Set problem. From the listing below, copy every line with the word "wide".

Material.
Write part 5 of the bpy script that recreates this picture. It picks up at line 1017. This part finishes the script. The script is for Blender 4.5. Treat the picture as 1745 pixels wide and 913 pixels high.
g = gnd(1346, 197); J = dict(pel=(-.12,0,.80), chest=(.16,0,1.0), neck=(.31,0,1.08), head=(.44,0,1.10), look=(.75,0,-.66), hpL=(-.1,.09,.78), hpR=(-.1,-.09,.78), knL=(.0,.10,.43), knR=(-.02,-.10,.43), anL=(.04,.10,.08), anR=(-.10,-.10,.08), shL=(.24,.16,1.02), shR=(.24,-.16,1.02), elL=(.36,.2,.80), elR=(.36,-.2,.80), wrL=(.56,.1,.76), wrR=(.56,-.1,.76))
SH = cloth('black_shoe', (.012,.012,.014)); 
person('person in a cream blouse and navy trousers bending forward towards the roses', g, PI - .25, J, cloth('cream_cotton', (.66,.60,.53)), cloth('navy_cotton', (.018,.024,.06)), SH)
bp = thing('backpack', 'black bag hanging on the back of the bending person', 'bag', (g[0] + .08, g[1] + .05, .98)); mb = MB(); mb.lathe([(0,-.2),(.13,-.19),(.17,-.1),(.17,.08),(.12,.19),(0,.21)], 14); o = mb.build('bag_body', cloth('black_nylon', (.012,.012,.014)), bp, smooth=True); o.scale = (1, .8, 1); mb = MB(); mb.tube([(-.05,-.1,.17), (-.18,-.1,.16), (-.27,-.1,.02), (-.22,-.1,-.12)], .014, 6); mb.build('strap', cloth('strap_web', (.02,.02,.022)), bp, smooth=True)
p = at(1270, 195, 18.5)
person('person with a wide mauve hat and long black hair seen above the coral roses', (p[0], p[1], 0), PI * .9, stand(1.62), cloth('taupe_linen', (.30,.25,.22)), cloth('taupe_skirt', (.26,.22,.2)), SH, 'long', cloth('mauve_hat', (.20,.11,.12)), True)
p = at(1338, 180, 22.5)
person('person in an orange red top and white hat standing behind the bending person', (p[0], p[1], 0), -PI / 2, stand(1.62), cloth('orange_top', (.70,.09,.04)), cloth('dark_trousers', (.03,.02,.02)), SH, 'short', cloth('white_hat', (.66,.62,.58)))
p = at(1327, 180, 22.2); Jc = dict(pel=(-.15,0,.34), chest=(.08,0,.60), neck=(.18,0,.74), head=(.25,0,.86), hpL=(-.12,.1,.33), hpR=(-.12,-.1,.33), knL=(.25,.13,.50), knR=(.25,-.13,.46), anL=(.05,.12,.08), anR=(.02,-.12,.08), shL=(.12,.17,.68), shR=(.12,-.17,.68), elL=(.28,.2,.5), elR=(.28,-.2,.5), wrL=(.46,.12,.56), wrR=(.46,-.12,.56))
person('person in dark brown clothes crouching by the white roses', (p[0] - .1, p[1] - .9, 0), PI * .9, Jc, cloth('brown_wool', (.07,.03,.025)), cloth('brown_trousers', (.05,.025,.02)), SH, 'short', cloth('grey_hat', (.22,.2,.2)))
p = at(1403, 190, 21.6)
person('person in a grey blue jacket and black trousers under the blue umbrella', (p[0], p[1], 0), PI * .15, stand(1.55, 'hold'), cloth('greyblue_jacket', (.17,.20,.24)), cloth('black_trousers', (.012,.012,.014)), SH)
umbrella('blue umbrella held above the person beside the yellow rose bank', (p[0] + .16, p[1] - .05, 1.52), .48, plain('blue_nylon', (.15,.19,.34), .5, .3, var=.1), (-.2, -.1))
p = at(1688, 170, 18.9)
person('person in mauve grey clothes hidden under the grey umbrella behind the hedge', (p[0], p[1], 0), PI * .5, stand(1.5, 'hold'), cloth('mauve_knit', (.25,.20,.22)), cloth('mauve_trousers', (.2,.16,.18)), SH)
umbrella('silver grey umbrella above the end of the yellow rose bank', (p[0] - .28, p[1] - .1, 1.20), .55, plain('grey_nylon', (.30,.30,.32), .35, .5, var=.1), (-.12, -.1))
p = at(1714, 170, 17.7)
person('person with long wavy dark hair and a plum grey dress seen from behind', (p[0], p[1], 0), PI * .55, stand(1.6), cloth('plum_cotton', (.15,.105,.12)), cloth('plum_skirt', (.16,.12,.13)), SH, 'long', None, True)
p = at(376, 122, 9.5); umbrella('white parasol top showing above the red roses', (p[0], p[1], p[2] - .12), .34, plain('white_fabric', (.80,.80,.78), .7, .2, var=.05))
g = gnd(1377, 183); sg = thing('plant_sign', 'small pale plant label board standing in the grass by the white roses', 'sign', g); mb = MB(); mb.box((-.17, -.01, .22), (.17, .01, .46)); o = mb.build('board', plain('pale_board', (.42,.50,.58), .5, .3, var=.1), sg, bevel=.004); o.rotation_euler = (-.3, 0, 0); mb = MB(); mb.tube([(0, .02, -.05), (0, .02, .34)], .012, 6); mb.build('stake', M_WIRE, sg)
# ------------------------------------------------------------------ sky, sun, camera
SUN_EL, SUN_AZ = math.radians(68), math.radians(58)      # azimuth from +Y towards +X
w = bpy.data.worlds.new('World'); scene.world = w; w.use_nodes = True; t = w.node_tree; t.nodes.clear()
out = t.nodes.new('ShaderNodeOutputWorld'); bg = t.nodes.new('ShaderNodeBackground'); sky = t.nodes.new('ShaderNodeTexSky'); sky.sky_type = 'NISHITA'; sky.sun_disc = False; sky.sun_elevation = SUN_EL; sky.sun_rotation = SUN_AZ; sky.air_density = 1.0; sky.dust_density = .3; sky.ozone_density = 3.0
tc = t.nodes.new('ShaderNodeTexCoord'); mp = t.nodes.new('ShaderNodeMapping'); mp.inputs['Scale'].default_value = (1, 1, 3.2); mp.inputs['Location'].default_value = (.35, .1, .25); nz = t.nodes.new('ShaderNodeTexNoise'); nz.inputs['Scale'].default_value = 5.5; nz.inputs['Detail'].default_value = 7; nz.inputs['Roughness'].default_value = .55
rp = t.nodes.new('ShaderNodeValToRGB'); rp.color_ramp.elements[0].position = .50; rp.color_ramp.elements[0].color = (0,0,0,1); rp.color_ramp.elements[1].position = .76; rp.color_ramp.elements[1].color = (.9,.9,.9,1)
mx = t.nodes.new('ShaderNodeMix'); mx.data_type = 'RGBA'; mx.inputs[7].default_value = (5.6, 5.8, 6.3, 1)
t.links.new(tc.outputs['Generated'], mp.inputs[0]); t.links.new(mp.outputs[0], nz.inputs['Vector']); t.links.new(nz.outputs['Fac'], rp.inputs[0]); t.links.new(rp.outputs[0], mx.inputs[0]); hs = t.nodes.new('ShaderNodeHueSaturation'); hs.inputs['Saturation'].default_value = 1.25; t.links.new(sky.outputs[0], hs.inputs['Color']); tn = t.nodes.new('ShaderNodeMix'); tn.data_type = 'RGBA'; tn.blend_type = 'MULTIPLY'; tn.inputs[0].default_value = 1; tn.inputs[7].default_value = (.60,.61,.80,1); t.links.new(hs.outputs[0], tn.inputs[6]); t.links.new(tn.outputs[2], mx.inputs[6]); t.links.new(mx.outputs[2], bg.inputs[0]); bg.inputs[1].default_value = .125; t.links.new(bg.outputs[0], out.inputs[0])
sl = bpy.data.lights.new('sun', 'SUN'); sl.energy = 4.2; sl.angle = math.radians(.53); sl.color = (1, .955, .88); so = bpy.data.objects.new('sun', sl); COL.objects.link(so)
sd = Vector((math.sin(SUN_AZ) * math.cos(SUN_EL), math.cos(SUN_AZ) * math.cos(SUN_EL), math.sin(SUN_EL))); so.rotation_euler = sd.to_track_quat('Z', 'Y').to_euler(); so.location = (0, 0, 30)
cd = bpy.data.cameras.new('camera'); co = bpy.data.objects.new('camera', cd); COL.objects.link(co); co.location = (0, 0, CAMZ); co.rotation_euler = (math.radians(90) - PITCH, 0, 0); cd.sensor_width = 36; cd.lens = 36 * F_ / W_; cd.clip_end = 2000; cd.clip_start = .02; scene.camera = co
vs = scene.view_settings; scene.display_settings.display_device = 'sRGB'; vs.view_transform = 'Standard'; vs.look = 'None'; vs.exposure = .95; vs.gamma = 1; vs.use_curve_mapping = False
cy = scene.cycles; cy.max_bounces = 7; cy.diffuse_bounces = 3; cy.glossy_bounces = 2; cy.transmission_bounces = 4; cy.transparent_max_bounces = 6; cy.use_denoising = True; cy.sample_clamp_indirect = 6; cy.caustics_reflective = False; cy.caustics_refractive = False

Expected output.
Write part 5 of the bpy script that recreates this picture. It picks up at line 1017. This part finishes the script. The script is for Blender 4.5. Treat the picture as 1745 pixels wide and 913 pixels high.
person('person with a wide mauve hat and long black hair seen above the coral roses', (p[0], p[1], 0), PI * .9, stand(1.62), cloth('taupe_linen', (.30,.25,.22)), cloth('taupe_skirt', (.26,.22,.2)), SH, 'long', cloth('mauve_hat', (.20,.11,.12)), True)